16.ª Entendimento a que nos conduz o pensamento legislativo, a unidade do sistema jurídico, as circunstâncias em que a lei foi elaborada e as condições específicas do tempo em que é aplicada, bem como a sua função e finalidade ou escopo, comportadas pelo âmbito da letra da lei (artigo 9.º, n.os 1 e 2, do Código Civil);

17.ª Por conseguinte, as despesas em causa - pagamento de indemnização resultante de responsabilidade por mora na prestação de facto atribuída por sentença em processo administrativo em que era demandado o Ministério do Ambiente - englobam-se nas referidas na alínea c) do n.º 1 do artigo 1.º do Decreto-Lei n.º 74/70;

18.ª Quanto ao âmbito subjetivo de aplicação do Decreto-Lei n.º 74/70, previsto no seu artigo 4.º, n.º 1, tomando em consideração as caraterísticas das referidas modalidades de Administração Pública (administração direta, de administração indireta e de administração autónoma), os serviços destinatários das disposições são os que integram a designada administração direta do Estado, relativamente aos quais o Governo, por intermédio do respetivo Ministro, pode exercer os seus poderes de direção, contanto que não se esteja perante serviços com autonomia financeira ou com autonomia administrativa e receitas próprias não consignadas;

19.ª Na situação versada, verifica-se a circunstância contemplada no artigo 1.º, n.º 1, alínea c), do Decreto-Lei n.º 74/70, ou seja, de o Estado ter sido compelido a pagar, por sentença dos tribunais com trânsito em julgado, sendo, assim, da sua responsabilidade o pagamento da indemnização, o que aponta, pois, no sentido de o ressarcimento ser por força da verba inscrita no capítulo «Despesas comuns» do Orçamento do Ministério das Finanças, desde que se manifeste existir o requisito contemplado na conclusão anterior;

20.ª Assim, ocorrendo o contexto previsto no artigo 1.º, n.º 1, alínea c), do Decreto-Lei n.º 74/70, cabe à Secretaria-Geral do Ministério das Finanças, uma vez demonstrada a verificação das condições que afastam o n.º 1 do artigo 4.º do Decreto-Lei n.º 74/70, proceder ao pagamento, desde que o Ministério do Ambiente não tenha uma verba inscrita no Orçamento do Estado para as despesas em causa; e

21.ª Já não cabe, no entanto, à Secretaria-Geral do Ministério das Finanças proceder ao pagamento quer nas situações excecionadas no n.º 1 do referido artigo 4.º, quer mesmo se afastada a verificação das condições aí contempladas, se considerar, logo que demonstrado pelo Ministério da Finanças, que o Ministério do Ambiente tenha uma verba inscrita no Orçamento do Estado para tais despesas.

 

Este Parecer foi votado na sessão do Conselho Consultivo da Procuradoria-Geral da República de 28 de novembro de 2024.

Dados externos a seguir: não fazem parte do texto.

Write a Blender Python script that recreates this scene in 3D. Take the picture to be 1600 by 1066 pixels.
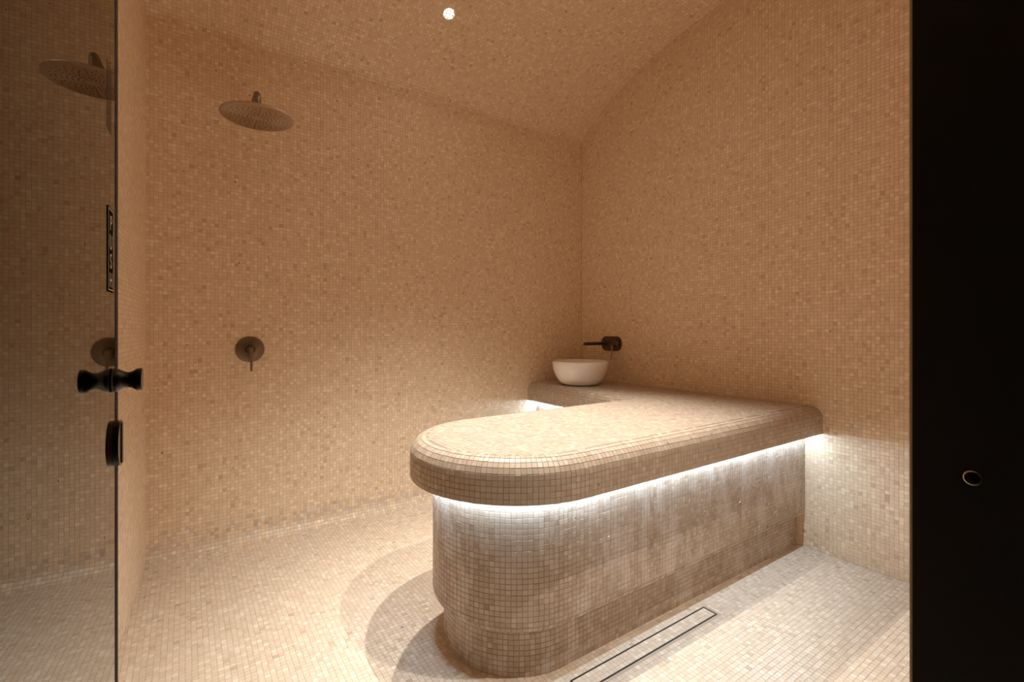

Amadeu Francisco Ribeiro Guerra - José Joaquim Arrepia Ferreira (relator) - Carlos Alberto Oliveira - Ricardo Lopes Dinis Pedro - Maria Carolina Durão Pereira - José Manuel Ribeiro de Almeida - Helena Maria de Carvalho Gomes de Melo - Eduardo André Folque da Costa Ferreira - João Conde Correia dos Santos.

Este Parecer foi homologado por despacho de Sua Excelência a Ministra do Ambiente e Energia de 15 de janeiro de 2025.

3 de abril de 2025. - A Secretária-Geral da Procuradoria-Geral da República, Carla Botelho Albuquerque Azevedo.